Quantum Startups’ Stock Market Dreams Are Decohering

At the end of September, Rigetti reported $212 million in assets and a net loss of $49 million for the year to date. The SPAC deal was originally expected to net $458 million, pushing Rigetti’s valuation to about $1.5 billion, but after some investors pulled out it raised not much over half the expected amount.

Quantum computing is a particularly precarious investment field. The technology, meant to accelerate computer processing by harnessing quantum mechanics to solve complex problems, will likely not be widely useful for years. Standards in pricing and business practices have yet to be solidified. And although companies such as Volkswagen are experimenting with quantum computing, products and demand are not yet well-established.

“In some sense, SPACs are ideal for a company that has huge potential but is going to take some time to mature,” D-Wave CEO Alan Baratz told Fast Company about its merger in August 2022. “With a SPAC, you’re able to tap into the funding sources in the public markets to accelerate your growth and do it based on the future potential.” As of late September, D-Wave reported $39 million in assets and nearly the same in net losses for the first nine months of 2022, but the company has signed a deal with a capital fund to provide an extra $150 million over three years. The company did not provide a comment for this story.

Companies are standing by the SPAC paths they took, and some have significant reserves. Peter Chapman, president and CEO of IonQ, says the company merged with a SPAC to raise the “substantial” amount of capital it needed. The company reported that in September it had $556 million in cash and investments and losses of $30 million for the year to date.

“IonQ is making outstanding advancements at a time when other companies in our field are slowing down,” Chapman told WIRED in an email. The company is still hiring for dozens of positions, has worked with with Dell and GE, and has enough cash to keep moving ahead, Chapman says. “Based on our achievements to date, we continue to believe that the money we raised last year will fund IonQ for the foreseeable future.”
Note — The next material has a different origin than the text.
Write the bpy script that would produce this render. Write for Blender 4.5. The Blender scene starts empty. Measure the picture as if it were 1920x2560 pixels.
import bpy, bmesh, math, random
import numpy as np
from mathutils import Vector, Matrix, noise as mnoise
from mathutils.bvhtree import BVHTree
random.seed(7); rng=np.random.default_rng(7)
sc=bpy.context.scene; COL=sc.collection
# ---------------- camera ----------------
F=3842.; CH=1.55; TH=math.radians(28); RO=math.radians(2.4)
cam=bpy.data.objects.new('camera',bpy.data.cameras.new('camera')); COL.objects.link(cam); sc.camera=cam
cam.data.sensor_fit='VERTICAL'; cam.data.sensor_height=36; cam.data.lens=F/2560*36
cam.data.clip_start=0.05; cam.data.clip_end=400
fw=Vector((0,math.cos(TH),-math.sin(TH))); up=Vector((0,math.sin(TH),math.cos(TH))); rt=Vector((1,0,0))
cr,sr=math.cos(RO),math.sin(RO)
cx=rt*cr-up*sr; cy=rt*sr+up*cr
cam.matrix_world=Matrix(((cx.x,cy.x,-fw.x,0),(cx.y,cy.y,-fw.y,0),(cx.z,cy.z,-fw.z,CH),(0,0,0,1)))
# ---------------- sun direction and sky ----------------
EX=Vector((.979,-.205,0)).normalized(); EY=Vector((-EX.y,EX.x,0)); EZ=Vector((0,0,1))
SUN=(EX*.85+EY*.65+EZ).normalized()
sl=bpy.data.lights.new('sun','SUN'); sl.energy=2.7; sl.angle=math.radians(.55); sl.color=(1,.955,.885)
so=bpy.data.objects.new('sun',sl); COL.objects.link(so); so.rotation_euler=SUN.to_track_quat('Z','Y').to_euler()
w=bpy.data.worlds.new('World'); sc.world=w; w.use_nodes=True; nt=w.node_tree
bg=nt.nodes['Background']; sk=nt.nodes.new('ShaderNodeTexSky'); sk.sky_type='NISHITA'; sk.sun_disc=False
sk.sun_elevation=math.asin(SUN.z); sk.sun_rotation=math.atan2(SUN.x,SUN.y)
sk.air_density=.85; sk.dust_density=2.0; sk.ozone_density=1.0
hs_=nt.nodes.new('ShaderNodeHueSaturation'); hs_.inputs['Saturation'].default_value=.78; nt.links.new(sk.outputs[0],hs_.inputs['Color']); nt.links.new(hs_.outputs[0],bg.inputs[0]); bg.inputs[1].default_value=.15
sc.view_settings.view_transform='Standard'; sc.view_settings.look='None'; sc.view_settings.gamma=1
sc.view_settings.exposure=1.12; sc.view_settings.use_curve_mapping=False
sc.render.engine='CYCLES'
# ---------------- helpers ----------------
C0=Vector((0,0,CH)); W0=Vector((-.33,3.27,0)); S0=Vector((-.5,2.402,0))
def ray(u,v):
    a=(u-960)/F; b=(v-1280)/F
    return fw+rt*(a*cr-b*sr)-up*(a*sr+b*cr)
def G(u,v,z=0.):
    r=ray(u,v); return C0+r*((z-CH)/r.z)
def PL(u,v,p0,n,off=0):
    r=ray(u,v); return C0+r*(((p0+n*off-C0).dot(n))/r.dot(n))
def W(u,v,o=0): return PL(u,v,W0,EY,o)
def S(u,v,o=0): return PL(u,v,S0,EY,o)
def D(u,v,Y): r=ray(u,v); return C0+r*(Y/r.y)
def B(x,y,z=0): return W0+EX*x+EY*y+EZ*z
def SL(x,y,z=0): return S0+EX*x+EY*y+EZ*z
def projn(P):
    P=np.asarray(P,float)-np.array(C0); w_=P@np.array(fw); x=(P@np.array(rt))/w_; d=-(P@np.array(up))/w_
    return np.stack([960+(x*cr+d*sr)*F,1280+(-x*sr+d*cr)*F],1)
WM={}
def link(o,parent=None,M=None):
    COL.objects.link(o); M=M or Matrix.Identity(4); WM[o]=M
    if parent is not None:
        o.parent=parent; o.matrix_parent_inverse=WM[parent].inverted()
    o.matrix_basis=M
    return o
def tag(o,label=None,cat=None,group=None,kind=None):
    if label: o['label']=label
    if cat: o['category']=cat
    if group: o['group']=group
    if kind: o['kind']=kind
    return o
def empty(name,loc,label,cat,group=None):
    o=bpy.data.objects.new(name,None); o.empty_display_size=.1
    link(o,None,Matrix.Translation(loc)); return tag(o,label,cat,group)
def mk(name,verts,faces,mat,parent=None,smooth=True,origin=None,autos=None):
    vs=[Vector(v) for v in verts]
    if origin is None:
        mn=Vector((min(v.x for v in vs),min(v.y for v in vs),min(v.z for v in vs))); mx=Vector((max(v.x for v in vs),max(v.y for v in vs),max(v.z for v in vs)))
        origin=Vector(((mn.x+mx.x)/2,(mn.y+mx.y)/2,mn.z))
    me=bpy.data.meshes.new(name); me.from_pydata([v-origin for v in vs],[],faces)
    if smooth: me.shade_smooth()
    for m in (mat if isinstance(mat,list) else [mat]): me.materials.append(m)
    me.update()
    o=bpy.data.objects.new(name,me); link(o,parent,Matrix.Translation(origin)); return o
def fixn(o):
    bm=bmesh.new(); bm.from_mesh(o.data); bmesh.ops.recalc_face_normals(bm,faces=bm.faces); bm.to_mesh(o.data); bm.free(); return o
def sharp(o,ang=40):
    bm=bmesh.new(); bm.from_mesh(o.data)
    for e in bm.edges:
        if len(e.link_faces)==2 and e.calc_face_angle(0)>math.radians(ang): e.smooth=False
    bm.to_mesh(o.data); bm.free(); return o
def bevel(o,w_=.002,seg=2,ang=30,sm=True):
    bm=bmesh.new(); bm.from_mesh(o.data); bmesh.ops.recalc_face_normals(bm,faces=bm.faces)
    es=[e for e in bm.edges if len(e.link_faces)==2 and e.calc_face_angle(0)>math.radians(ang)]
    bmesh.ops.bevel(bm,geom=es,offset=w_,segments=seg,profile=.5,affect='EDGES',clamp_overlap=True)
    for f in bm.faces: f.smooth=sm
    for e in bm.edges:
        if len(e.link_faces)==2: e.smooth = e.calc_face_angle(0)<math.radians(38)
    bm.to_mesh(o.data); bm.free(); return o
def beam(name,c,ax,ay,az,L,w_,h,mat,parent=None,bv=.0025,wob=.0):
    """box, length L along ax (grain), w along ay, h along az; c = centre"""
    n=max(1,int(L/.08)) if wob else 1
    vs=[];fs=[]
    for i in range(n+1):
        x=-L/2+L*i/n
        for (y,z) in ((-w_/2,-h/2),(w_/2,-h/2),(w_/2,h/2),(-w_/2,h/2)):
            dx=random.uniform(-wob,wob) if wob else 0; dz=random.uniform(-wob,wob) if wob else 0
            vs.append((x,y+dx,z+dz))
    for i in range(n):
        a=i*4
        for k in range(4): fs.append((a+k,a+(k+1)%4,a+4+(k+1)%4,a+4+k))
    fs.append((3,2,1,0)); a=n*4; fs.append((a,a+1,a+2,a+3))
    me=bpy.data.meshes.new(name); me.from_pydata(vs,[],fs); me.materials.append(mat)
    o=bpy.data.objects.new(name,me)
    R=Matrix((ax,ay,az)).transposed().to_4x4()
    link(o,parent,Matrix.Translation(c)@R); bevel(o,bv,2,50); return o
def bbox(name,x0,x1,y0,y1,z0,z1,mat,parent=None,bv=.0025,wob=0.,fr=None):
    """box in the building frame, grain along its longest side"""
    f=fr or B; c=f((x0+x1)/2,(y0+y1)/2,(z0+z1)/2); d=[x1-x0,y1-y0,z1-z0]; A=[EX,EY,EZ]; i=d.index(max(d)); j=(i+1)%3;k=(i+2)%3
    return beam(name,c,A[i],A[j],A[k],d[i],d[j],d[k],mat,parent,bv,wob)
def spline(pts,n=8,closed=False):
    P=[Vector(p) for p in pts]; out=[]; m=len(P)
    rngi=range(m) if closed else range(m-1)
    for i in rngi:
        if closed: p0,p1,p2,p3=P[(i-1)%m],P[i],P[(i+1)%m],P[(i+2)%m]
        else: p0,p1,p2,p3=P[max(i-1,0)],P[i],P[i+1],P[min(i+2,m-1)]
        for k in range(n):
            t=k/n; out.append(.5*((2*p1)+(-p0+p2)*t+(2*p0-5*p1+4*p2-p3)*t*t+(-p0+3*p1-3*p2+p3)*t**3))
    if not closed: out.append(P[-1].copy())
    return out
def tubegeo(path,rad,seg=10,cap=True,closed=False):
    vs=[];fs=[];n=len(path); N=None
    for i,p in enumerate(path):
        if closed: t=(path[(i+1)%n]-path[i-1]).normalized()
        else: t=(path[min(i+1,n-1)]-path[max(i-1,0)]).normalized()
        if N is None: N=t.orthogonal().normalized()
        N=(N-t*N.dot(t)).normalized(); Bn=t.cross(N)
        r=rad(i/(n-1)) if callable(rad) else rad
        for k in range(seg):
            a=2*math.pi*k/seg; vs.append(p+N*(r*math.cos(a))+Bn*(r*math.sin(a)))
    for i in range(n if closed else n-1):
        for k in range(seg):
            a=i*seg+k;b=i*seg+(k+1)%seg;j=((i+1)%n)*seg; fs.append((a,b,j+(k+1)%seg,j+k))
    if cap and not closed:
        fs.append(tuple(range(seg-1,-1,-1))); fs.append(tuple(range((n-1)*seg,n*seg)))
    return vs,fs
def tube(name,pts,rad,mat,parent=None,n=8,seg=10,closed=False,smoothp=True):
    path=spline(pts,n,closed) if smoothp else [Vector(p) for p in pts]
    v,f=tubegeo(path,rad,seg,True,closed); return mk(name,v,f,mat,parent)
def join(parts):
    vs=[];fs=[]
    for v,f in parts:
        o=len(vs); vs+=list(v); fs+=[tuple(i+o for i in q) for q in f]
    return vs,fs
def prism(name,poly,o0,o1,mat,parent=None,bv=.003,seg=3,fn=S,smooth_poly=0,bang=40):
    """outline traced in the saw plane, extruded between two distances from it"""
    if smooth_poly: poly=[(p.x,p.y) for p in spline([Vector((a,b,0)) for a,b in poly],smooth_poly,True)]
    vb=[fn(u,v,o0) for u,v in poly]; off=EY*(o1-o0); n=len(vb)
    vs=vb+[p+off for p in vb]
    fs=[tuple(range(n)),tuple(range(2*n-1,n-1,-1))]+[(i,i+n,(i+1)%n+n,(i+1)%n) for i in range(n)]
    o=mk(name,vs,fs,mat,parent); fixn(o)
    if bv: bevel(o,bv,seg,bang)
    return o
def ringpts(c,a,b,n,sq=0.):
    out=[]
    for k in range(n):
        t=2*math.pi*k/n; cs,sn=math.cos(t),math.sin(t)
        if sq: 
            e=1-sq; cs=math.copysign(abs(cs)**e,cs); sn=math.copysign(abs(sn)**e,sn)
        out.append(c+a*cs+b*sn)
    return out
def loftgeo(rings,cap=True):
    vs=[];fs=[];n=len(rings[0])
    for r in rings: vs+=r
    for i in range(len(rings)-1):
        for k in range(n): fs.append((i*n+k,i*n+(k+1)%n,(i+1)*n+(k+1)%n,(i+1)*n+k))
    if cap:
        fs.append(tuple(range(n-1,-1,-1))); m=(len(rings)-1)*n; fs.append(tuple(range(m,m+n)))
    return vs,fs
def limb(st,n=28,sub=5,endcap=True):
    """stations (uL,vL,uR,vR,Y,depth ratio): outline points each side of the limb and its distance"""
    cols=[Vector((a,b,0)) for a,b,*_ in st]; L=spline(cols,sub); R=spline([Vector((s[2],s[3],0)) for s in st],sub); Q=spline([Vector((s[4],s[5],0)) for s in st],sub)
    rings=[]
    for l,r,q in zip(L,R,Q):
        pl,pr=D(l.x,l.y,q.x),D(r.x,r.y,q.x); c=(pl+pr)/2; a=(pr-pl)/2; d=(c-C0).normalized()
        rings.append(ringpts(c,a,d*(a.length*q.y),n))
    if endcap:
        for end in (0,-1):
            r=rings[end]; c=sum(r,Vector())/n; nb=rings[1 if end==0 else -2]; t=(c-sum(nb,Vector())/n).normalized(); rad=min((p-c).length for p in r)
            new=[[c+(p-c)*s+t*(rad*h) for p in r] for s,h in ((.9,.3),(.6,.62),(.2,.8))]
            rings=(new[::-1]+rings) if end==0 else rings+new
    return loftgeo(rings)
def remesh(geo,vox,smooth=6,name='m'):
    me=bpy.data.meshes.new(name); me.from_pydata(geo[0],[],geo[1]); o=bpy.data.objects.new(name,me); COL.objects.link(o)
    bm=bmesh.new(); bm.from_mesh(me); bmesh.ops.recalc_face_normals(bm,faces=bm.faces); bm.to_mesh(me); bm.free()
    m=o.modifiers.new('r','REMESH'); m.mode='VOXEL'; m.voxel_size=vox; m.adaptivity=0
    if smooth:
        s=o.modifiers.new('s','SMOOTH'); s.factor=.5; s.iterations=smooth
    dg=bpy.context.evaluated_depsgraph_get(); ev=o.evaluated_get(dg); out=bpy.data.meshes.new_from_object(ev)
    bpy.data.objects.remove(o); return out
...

Quantum computing projects at giants like Alphabet and IBM can draw on revenues from their established businesses. But smaller ventures going all-in on quantum need other sources of cash to ensure their long-term survival. SPACs were an appealing money source, but some companies that tapped them may be caught up in the fallout.

“The unfortunate thing with SPACs is they allowed companies to rush to the public markets before they should’ve,” says Charles Kane, a lecturer in international finance and leadership at the Massachusetts Institute of Technology. “All SPACs aren’t bad, but a lot of them were bad because they should never have been public to begin with.”

Kane says that could spell trouble not just for those who bought stocks, but for the prospects of companies trying to develop expensive, labor-intensive technologies. “Their access to capital is more limited once they’re a public company,” says Kane. “That will impact their ability to develop further.”